アーニー・ギュテレスがキュー作りを始めたのは、ジョージ・バラブシュカがキュー作りを始めた僅か2年後であり、その8年後にはガス・ザンボッティがキュー作りを始めた。
それ故自身のキューの他に、バラブシュカとザンボッティのリペアも請け負っています。
ジナキューは映画にも登場しており、「アメリカン・プレジデント(原題)」に主演するマイケル・ダグラスから大統領にふさわしいキューだと選ばれました。
1970年代に一時キュー製作から離れていたものの、1988年に復活。
貴金属をふんだんに使用した高級感と、そのプレーアビリティの高さから、1970年代初頭には、多くのトーナメントプレイヤーが争ってこのジナキューを使用していました。
現代でもプレイヤー、コレクターの間でともに人気の高いカスタムキューとなります。
アーニーの父は木工職人で趣味で楽器作りをしていました。
木工芸術への関心と知識を持ち、ビリヤードを楽しんでいたティーンエイジャーは、やがてキューの修理を始めます。
この時期の著名なキュー職人はロサンゼルスのハーベイ・マーティンや、シカゴのハーマン・ランボウ、ニュージャージーのフランク・パラダイスぐらいでした。
1962年の初め、アーニーが最初のキューを製作した日は、娘ジナが誕生して僅か6日後だったことから、彼は工房を”ジナキュー”と名づけました。
この頃キュー業界は映画「ハスラー」の影響もあって復活し、アーニーにとって難しい商売ではありませんでした。
1962年の終わりにリッチー・フローレンスがジナキューを携えてローカルトーナメントで優勝してから、注文が殺到したそうです。
この頃のジナキューは65ドル程度で売られていました。
しかし偉大なキューメーカーとしてその名を認められたいと考えていた彼は、単純なデザインの従来のキューにかわって、めずらしい素材と芸術的なデザインのキューを作れば売れるのではと感じていたそうです。
1966年、現在でも見劣りしないキューを作ったとき、そのキューを手にイリノイ州ジョンソンシティのトーナメント会場に赴き、キューを披露し人々を驚かせました。
200枚用意した彼の名刺は1時間で無くなったという話です。
60年代の終わりには、貴金属、宝石までも多様に使用したキューを作り、数千ドルという当時でも高価な値段で取引されていました。
顧客リストにはディーン・マーティン、フランク・シナトラ、サミー・デイビスJr、スティーブ・マックイーン、ピーター・フォークなど他にも多くの著名人が名を連ねていました。
70年代になると、スタイルとプレイアビリティが評判になり、多くのプレイヤーがジナキューを使うようになっていました。

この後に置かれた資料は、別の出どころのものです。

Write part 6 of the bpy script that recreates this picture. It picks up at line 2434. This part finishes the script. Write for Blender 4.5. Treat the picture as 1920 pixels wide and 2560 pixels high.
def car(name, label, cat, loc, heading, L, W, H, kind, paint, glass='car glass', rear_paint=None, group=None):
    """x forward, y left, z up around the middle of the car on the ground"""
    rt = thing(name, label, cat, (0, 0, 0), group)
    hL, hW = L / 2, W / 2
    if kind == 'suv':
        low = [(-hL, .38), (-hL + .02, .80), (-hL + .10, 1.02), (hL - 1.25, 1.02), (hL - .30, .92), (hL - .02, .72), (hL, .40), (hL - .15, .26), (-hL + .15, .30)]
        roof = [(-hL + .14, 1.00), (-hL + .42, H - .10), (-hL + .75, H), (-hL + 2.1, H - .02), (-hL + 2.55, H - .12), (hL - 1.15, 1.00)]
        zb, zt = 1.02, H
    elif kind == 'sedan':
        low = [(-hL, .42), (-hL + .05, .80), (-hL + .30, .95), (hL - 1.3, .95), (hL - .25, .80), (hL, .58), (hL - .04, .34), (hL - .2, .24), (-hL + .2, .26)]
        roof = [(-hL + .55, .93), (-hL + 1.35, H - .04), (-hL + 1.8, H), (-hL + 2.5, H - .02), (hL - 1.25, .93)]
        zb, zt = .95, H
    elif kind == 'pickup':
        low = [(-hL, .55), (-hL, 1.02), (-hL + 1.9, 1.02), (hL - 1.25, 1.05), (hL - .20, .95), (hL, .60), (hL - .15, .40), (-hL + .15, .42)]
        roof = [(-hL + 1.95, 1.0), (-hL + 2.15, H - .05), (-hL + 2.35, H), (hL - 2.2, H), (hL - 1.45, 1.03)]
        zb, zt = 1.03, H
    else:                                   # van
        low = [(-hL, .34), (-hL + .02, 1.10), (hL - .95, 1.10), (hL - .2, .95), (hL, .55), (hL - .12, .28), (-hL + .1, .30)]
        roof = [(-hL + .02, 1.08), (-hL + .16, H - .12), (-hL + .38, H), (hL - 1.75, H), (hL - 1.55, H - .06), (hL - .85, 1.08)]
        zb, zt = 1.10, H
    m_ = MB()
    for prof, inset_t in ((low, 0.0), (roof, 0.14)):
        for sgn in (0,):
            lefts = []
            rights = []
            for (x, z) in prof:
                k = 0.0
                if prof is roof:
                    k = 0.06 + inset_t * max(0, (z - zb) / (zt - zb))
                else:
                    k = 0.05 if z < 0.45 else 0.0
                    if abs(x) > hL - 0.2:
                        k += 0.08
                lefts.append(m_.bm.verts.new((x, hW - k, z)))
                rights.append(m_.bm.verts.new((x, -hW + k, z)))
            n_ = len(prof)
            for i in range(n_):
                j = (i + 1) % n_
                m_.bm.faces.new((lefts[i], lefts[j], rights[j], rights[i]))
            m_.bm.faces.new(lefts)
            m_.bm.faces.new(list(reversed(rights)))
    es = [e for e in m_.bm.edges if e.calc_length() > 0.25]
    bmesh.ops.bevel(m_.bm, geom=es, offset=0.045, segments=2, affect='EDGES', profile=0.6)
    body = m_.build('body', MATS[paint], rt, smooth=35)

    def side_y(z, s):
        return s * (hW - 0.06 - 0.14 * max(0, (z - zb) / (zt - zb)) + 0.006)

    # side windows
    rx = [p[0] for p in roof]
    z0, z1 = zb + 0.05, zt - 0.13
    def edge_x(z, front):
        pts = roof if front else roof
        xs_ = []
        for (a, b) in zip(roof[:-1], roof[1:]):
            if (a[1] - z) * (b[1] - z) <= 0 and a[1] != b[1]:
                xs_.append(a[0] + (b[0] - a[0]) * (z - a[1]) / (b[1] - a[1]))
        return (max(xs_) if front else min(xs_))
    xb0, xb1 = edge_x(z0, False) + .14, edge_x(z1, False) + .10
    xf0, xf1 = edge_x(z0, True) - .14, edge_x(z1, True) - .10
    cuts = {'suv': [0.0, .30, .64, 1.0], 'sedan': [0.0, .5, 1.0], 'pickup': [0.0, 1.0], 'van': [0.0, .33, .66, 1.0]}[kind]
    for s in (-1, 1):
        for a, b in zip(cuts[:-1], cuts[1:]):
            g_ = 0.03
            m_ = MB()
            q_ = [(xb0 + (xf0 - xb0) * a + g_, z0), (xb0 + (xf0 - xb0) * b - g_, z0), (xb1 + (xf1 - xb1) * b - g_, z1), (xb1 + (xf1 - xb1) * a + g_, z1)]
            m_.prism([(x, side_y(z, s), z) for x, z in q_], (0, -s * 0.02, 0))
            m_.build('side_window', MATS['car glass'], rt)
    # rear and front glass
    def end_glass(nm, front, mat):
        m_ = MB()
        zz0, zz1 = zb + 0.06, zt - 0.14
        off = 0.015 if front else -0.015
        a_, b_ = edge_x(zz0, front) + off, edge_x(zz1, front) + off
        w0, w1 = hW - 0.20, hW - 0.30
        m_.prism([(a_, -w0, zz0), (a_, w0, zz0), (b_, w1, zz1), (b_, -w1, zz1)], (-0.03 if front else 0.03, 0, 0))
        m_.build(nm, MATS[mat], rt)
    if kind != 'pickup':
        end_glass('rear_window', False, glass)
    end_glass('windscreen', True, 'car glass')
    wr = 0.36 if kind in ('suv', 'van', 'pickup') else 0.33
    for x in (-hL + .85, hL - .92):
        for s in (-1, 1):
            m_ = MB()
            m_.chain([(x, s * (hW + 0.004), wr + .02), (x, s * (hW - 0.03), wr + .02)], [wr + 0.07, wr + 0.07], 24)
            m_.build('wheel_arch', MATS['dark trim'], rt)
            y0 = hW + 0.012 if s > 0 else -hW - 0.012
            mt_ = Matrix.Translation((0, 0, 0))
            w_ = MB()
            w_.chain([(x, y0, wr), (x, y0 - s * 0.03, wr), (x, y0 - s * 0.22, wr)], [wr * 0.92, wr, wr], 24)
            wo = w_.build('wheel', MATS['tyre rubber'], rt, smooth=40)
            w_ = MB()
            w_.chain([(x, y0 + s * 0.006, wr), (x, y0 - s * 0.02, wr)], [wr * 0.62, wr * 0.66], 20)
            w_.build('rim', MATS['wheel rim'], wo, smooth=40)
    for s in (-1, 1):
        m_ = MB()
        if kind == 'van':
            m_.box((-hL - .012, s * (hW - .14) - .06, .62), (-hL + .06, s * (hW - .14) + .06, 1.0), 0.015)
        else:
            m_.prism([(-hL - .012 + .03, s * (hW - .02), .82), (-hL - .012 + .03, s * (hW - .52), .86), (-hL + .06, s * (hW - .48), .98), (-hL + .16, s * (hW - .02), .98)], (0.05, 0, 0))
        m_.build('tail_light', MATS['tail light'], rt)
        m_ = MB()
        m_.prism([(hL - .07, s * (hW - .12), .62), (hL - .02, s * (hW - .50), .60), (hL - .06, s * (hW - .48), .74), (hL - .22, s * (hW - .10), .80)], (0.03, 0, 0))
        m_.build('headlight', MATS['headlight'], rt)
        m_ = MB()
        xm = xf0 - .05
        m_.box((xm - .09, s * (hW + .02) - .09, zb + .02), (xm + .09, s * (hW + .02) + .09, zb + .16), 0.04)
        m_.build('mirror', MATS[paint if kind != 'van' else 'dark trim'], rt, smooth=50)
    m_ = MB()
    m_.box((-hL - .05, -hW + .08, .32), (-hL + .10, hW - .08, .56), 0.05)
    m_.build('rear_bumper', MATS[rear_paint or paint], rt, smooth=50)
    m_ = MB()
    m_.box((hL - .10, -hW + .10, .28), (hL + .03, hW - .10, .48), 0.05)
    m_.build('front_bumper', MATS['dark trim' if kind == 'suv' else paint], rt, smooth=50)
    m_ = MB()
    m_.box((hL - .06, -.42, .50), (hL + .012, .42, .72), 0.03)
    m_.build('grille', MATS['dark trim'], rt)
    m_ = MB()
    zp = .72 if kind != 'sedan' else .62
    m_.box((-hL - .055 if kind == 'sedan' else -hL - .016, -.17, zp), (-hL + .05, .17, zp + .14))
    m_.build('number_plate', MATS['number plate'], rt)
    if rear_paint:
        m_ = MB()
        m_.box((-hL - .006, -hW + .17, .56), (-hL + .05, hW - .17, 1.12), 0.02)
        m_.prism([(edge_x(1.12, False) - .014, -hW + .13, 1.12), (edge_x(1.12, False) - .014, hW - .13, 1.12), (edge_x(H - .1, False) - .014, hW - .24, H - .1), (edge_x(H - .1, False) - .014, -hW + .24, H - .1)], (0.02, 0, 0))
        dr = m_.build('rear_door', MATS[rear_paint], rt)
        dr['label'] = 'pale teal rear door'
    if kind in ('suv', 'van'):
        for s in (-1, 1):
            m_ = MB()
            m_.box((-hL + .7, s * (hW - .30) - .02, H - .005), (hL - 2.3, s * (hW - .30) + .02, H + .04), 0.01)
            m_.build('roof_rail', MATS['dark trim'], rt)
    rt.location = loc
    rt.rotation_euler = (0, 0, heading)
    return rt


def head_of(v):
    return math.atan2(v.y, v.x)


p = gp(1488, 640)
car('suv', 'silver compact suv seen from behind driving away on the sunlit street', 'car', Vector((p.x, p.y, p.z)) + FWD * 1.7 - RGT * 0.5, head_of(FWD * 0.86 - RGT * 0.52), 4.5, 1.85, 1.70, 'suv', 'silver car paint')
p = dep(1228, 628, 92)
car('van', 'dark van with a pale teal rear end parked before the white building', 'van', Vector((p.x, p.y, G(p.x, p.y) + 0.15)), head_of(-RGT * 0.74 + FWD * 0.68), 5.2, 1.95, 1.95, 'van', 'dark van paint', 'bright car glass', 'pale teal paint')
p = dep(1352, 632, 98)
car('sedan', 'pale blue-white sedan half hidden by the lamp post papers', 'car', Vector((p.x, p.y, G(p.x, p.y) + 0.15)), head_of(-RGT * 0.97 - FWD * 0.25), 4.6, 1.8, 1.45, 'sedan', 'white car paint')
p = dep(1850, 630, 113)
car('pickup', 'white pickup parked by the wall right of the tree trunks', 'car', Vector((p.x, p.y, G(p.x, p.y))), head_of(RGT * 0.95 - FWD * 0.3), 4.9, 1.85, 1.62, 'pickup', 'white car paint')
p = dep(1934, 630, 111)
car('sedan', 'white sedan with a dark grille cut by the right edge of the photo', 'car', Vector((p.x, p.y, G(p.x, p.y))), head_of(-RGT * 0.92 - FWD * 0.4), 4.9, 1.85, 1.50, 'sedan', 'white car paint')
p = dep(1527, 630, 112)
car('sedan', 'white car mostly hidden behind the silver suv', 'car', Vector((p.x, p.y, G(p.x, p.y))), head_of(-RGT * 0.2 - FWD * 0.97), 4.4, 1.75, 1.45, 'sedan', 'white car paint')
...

カスタムキューメーカーとして彼は尊敬と賞賛を成し遂げたのです。
他の分野への興味と関心から、1973年にアーニーはキュービジネスを離れ、レースカーと航空機のデザイン・設計に没頭しました。
インディ500で走る彼の”Lola”の燃料噴射システムも手がけ、さらに産業器材を設計して、専門機械加工と溶接に関与しました。
いつかはまたキュービジネスに戻ろうと考えていた彼は、1988年にカムバックしました。
設計と製造での15年の経験を生かし、キュー製作の大部分の機械を自分でカスタマイズしました。
今でも多くのキューメーカーが見学に訪れる彼の工房は北ハリウッドにあり、現在もキュー職人として活躍しています。